What is being asked
Extract the listing in its entirety, keeping each line identical to the original.

• • • • •

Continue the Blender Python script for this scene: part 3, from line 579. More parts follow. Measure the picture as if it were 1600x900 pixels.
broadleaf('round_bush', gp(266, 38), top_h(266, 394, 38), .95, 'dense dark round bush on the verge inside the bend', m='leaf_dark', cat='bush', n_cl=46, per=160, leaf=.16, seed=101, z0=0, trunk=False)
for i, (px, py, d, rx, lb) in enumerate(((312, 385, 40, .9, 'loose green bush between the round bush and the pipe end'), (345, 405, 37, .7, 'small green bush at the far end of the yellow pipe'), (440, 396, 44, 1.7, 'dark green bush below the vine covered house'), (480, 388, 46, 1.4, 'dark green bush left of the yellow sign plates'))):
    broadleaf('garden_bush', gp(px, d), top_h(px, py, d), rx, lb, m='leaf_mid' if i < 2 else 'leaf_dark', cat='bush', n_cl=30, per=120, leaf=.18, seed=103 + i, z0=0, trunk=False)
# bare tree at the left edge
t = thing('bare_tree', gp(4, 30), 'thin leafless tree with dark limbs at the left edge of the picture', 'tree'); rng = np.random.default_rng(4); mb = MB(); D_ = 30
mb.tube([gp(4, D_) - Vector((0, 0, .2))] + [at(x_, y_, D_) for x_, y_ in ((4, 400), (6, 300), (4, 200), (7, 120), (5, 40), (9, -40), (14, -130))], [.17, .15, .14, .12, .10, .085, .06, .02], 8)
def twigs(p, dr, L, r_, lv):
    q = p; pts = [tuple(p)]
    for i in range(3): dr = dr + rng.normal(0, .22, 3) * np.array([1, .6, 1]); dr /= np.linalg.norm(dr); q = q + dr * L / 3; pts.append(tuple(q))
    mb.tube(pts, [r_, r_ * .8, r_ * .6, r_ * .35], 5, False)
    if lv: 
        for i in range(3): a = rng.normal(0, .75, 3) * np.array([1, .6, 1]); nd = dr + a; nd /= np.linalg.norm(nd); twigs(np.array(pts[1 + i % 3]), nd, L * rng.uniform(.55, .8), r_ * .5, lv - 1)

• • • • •

Solution to the exercise
Continue the Blender Python script for this scene: part 3, from line 579. More parts follow. Measure the picture as if it were 1600x900 pixels.
broadleaf('round_bush', gp(266, 38), top_h(266, 394, 38), .95, 'dense dark round bush on the verge inside the bend', m='leaf_dark', cat='bush', n_cl=46, per=160, leaf=.16, seed=101, z0=0, trunk=False)
for i, (px, py, d, rx, lb) in enumerate(((312, 385, 40, .9, 'loose green bush between the round bush and the pipe end'), (345, 405, 37, .7, 'small green bush at the far end of the yellow pipe'), (440, 396, 44, 1.7, 'dark green bush below the vine covered house'), (480, 388, 46, 1.4, 'dark green bush left of the yellow sign plates'))):
    broadleaf('garden_bush', gp(px, d), top_h(px, py, d), rx, lb, m='leaf_mid' if i < 2 else 'leaf_dark', cat='bush', n_cl=30, per=120, leaf=.18, seed=103 + i, z0=0, trunk=False)
# bare tree at the left edge
t = thing('bare_tree', gp(4, 30), 'thin leafless tree with dark limbs at the left edge of the picture', 'tree'); rng = np.random.default_rng(4); mb = MB(); D_ = 30
mb.tube([gp(4, D_) - Vector((0, 0, .2))] + [at(x_, y_, D_) for x_, y_ in ((4, 400), (6, 300), (4, 200), (7, 120), (5, 40), (9, -40), (14, -130))], [.17, .15, .14, .12, .10, .085, .06, .02], 8)
def twigs(p, dr, L, r_, lv):
    q = p; pts = [tuple(p)]
    for i in range(3): dr = dr + rng.normal(0, .22, 3) * np.array([1, .6, 1]); dr /= np.linalg.norm(dr); q = q + dr * L / 3; pts.append(tuple(q))
    mb.tube(pts, [r_, r_ * .8, r_ * .6, r_ * .35], 5, False)
    if lv: 
        for i in range(3): a = rng.normal(0, .75, 3) * np.array([1, .6, 1]); nd = dr + a; nd /= np.linalg.norm(nd); twigs(np.array(pts[1 + i % 3]), nd, L * rng.uniform(.55, .8), r_ * .5, lv - 1)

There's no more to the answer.